En outre, si les coupes demandées par l’Administration sont acceptées, nous allons non seulement détruire le programme américain d’exploration de Mars mais aussi saboter celui de nos alliés européens. Les missions 2016 et 2018 ont été conçues comme un projet conjoint de la NASA et de l’ESA, avec les Européens contribuant pour plus de 1 milliard de dollars à l’effort commun. Mais si l’Amérique trahit son engagement, les partisans européens de l’exploration de Mars seront « laissés en plan » et le partenariat ainsi que les deux missions seront perdus.
Le programme de vols spatiaux habités de l’Amérique est actuellement, lui aussi, complètement à la dérive. A moins d’être réorganisé et d’axer ses efforts sur les missions et engagement à atteindre des objectifs importants de manière efficace dans un délai qui ait un sens (comme le programme robotique de Mars l’a été jusqu’à présent), il pourrait bien s’avérer indéfendable dans la perspective du tsunami fiscal à venir. Mais le programme d’exploration de Mars EST défendable. Ses objectifs sont réels et rationnels, son coût est raisonnable et il peut faire état d’une expérience de réussite formidable. Il peut et doit être sauvé.
Il n’existe aucune justification pour les coupes proposées. Le gouvernement fédéral américain est peut-être sur le chemin de la faillite mais ce n’est pas à cause de la NASA. Depuis 2008, les dépenses fédérales ont augmenté de 40 pour cent mais les dépenses de la NASA sont restées les mêmes…l’hémorragie financière doit être jugulée là où la brèche se trouve et nulle part ailleurs.

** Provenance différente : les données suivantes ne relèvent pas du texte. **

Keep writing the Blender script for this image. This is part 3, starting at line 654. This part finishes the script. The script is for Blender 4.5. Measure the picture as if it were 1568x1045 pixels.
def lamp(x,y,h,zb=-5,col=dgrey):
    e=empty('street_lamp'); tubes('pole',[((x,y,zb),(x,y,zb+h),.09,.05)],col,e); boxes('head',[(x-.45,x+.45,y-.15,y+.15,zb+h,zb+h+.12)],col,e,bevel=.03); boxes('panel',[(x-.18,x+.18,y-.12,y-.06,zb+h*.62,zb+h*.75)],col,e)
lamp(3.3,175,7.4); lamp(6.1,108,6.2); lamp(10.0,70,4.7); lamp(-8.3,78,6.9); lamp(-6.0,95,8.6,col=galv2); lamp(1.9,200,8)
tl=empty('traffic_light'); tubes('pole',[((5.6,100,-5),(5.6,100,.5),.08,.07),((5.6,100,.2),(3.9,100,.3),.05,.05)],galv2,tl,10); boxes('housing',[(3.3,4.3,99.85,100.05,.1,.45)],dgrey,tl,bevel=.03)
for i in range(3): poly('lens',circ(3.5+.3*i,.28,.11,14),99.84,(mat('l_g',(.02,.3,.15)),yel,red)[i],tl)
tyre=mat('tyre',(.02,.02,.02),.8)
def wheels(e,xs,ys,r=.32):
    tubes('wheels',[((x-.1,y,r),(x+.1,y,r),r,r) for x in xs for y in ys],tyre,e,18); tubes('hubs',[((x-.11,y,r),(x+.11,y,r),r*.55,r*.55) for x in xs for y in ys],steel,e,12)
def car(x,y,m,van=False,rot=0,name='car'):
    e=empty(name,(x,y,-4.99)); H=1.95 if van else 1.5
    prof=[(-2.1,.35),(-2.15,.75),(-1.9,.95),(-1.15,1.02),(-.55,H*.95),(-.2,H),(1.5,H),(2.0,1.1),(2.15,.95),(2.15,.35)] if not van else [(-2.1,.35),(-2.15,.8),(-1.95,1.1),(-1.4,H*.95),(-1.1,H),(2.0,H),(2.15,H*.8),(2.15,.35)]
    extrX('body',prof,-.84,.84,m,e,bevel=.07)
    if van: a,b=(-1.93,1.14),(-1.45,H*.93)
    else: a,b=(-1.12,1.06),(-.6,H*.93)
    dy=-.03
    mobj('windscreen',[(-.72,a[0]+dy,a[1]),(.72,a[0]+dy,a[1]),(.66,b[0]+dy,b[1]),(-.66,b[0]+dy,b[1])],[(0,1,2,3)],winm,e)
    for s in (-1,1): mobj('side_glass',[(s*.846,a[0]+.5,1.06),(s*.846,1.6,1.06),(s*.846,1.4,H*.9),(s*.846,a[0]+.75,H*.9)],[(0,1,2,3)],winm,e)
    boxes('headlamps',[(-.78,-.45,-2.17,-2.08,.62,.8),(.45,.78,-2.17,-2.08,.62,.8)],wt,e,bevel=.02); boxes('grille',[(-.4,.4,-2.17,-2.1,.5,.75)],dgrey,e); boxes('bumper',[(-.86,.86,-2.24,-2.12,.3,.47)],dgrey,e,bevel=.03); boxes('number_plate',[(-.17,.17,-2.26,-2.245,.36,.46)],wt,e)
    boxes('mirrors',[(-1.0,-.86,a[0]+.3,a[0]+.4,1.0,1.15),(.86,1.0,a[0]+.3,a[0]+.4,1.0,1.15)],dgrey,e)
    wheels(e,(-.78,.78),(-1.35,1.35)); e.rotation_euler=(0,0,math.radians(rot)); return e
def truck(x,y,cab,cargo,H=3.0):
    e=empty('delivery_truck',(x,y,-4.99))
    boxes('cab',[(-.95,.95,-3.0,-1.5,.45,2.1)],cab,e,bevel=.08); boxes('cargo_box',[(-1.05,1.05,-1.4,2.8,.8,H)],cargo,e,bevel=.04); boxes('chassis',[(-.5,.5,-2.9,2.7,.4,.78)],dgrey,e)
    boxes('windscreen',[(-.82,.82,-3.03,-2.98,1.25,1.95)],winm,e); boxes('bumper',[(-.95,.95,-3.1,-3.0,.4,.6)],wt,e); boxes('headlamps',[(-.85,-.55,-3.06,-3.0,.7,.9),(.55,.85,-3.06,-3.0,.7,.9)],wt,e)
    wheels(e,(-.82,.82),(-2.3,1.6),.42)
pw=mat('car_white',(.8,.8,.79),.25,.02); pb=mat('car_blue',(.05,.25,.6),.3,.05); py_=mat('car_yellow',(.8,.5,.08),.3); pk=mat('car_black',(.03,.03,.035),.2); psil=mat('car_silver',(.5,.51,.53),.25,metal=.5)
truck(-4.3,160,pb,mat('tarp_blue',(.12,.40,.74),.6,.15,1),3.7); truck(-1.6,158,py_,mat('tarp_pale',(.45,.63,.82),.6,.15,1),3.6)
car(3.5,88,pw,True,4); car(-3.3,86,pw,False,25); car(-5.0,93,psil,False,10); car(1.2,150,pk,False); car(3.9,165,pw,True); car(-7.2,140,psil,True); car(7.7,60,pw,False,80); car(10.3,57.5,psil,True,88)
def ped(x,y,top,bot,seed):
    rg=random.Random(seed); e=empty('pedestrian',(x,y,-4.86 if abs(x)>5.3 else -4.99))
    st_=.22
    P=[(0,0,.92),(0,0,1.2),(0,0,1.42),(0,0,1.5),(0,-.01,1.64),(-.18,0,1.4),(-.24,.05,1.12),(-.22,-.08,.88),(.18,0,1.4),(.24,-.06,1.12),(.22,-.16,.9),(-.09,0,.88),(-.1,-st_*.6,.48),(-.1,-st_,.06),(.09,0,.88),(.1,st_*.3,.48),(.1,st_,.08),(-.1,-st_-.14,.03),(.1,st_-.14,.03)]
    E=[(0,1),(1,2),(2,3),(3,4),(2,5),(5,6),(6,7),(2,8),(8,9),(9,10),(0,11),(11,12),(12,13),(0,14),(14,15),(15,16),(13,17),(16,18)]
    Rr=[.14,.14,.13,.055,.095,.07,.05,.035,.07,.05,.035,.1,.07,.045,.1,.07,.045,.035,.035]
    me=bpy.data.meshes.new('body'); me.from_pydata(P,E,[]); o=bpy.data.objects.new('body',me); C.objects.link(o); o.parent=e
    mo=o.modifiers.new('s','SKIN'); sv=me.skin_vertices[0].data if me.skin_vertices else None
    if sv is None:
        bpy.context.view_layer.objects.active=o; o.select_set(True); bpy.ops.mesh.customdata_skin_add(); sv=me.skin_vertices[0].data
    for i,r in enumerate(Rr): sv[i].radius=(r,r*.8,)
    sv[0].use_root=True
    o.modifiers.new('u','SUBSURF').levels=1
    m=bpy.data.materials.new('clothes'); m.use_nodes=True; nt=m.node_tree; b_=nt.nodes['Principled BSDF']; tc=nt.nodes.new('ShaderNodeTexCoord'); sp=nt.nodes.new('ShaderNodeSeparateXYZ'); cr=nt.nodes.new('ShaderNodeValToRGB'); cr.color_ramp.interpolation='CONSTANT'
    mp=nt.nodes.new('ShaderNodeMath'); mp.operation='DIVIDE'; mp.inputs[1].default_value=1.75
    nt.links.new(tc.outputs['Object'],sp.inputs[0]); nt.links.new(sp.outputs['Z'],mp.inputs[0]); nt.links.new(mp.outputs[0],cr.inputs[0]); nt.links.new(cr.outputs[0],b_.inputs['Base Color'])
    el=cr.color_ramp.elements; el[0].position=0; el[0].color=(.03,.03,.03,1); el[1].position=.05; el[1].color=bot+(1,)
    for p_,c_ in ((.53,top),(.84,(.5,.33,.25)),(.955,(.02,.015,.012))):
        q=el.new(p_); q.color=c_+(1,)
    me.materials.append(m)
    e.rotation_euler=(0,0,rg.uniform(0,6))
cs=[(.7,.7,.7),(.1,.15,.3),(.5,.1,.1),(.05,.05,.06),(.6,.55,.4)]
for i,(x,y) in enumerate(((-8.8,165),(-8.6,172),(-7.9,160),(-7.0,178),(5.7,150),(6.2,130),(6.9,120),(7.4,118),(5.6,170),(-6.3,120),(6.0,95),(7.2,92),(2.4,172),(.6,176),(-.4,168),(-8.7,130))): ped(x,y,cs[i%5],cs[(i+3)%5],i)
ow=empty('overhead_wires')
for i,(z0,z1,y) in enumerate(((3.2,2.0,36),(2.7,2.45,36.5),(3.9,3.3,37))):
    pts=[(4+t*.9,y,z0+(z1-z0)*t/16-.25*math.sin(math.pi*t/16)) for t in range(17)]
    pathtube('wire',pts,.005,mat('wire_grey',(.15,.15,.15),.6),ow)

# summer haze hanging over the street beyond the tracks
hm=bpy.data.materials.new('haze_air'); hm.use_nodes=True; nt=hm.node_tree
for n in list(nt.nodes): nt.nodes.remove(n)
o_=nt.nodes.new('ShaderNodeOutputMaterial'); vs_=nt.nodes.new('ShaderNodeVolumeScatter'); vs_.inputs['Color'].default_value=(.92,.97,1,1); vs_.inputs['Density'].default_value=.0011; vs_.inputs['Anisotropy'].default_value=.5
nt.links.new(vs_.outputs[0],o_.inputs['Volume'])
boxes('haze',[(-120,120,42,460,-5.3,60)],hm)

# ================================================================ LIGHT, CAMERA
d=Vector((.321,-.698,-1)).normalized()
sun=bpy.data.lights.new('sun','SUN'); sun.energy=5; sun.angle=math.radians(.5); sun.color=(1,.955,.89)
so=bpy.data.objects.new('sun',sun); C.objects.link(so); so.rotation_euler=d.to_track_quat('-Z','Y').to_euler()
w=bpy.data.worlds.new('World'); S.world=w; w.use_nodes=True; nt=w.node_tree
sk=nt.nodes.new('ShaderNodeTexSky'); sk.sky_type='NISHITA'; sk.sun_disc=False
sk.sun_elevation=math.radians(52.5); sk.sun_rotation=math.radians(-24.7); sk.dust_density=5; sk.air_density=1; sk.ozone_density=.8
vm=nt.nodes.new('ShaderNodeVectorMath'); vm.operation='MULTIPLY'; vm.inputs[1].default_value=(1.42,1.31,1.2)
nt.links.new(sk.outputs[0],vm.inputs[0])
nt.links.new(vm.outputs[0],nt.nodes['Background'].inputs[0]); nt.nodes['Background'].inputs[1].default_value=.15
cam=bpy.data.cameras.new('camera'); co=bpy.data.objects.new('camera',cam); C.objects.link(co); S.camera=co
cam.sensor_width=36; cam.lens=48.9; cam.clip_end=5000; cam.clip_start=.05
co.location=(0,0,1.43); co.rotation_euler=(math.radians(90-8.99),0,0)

(voir une illustration de la répartition du budget US sur : http://www.marssociety.org/home/press/announcements/nasas2013budgetputsbrakesonplanetprobes)
Le programme « Mars » n’est pas annulé pour mettre des fonds à disposition de futures missions vers d’autres planètes. En fait, le plan du président Obama pour l’Espace ne prévoit aucun financement pour quoi que ce soit de ce type.

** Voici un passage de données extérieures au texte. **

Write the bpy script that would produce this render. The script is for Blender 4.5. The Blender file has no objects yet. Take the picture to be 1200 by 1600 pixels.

Dans tous les cas, le coût n’est pas le problème. Avec les Européens assumant leur part, une contribution équivalente de un milliard de dollars de la NASA, répartie sur les six prochaines années, serait suffisante pour financer à la fois les missions de 2016 et 2018 au niveau d’un milliard de dollars chacune. Cela nécessiterait moins de 1 pour cent du budget actuel de la NASA. Il n’y a aucune excuse pour ne pas le faire.
En vérité, ce qui est vraiment remarquable à propos du management de la NASA par l’administration Obama, c’est qu’elle a réussi à détruire à la fois le programme des vols habités et celui de l’exploration robotique planétaire sans faire aucune économie. En 2008 les dépenses de la NASA étaient de 17,4 milliards de dollars et le budget de cette année est de 17,7 milliards de dollars. Pourtant, en 2008, la NASA a pu mener un programme actif d’exploitation de la navette spatiale, la préparation de la mission, essentielle, de sauvetage du télescope spatial Hubble, le développement de systèmes pour faire revenir des astronautes sur la Lune d’ici à 2019, la construction des sondes martiennes Curiosity et Maven et la préparation des plans d’un orbiteur pour la lune jovienne Europa. Aujourd’hui, les navettes n’existent plus, le programme lunaire n’existe plus, et les sondes de cette décennie pour Mars et Jupiter ont disparu (le tout sans qu’il en résulte quelque économie que ce soit). En termes de dommages causés par dollar dépensé, ce résultat peut être considéré comme un record mondial.
…
Mars est la clé de l’avenir de l’humanité dans l’Espace. C’est l’astre le plus proche qui possède toutes les ressources nécessaires pour permettre la vie et la civilisation technologique. Sa complexité exige absolument les compétences d’explorateurs humains pour ouvrir la voie à l’établissement de l’homme sur son sol. C’est par conséquent l’objectif le plus approprié du programme de vols habités de la NASA et la priorité la plus appropriée de ses missions robotisées…
Le programme d’exploration planétaire de l’Amérique est l’un des grands chapitres de l’histoire de notre pays, de la science et de la civilisation. Son abandon ne représente rien de moins qu’une acceptation assumée du déclin américain… Cette évolution est inacceptable.
Si l’administration est autorisée à mettre fin à l’effort d’exploration de Mars, la NASA va perdre son entreprise la plus efficace (l’une des rares qui donnent les résultats qui justifient le programme spatial dans son ensemble comme entreprise nationale). Le pays va perdre un de ses « joyaux de la couronne » ; les scientifiques vont perdre leur chance de trouver la vie ailleurs que sur Terre et l’humanité perdra le fruit du seul effort important qui ait fait réaliser de vrais progrès, visibles, en direction de l’ouverture d’un nouveau champ de liberté (« frontier ») en dehors de la Terre.
Le Congrès ne doit pas le permettre.
Le Dr. Robert Zubrin est président de Pioneer Astronautics et président de la Mars Society. Il est, entre autres, l’auteur de « Cap sur Mars » (« The Case for Mars »).